The Old Homs Traders’ Market, April 14, 2021 (Syria Direct)


Amid failure to reconstruct damaged areas in Syria’s 121-month conflict, the Assad regime is threatening to seize shops in markets in the city of Homs.

Syria Direct reports on the threat launched last November by the Homs City Council. Shopkeepers are instructed to begin to rehabilitate and “re-utilize their shops” within two months “under penalty of legal procedures per the applicable laws and regulations”.

Many of Homs’ markets were devastated or abandoned during the years-long attempt by the regime to regain Syria’s third-largest city. Bashar al-Assad’s force waged an intense bombing campaign from early 2012, and recaptured almost all of the opposition area in May 2014. The last opposition-held neighborhood, al-Waer, surrendered in March 2017, with residents and fighters forcibly transferred to northwest Syria.

See also Syria Daily: The Final Departure from al-Wa’er in Homs City

The Assad regime has trumpeted “rehabilitation” of captured territory, but as in other cities, there has been little progress with repairs of Homs’ markets.

“Abu Ahmad” says of his shop in the al-Naoura Market, “I want to clean it up and install a door until I have the money to open it,” but first he must comply with the City Council’s order.

The shopkeeper says that, unsure what “legal procedures” means, he has had to borrow money from a relative abroad to pay the initial repair costs of 5 million Syrian pounds (about $1,250). But he needs an additional SYP 20 million (about $5,000) to operate the shop in a country where the average monthly salary is about 150,000 SYP.

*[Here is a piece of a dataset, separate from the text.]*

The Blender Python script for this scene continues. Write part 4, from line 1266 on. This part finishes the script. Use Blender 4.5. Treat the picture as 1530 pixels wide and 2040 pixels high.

The City Council extended the deadline for compliance on January 17. But at the same time, it applied the threat of closure to all shops and offices in the center of Homs, setting a two-month deadline for rehabilitation and use.

“Warnings and Threats”

The Council claims on its Facebook that more than 234 shops began repairs after the notices were issued, but comments express anger at “the language of warnings and threats for traders rather than motivating them with tax breaks, providing electricity and repairing the roads”.

Syrian lawyer Muhammad al-Joujah, who now lives in Turkey, says the notices have no legal basis because they are not backed by executive or legislative decrees. However, he says they seek to “intimidate and terrorize the citizens to activate the city center markets and portray life as having returned to normal in regime-controlled areas”.

“Abu Azmi”, who has a shop near the Covered Market, explains that he has returned after seeing the notice.

If I hadn’t seen it, the deadline would have gone by, and I would have lost my shop. Why are important official notifications not being published on social media pages or on Syrian State television, for those concerned to see them and act before it is too late?

The area and roads have not been repaired, so there are few customers. But the shopkeeper says officials are demanding five years of accumulated rent, approximately SYP 250,000.

The Directorate of Endowments appears to have ignored the complaints. On March 31, it gave tenants in the Heritage Market one month to “pay the rent” before they were evicted.

Regime officials are also seizing homes and farmland in central and western Syria, raising funds by auctioning the properties.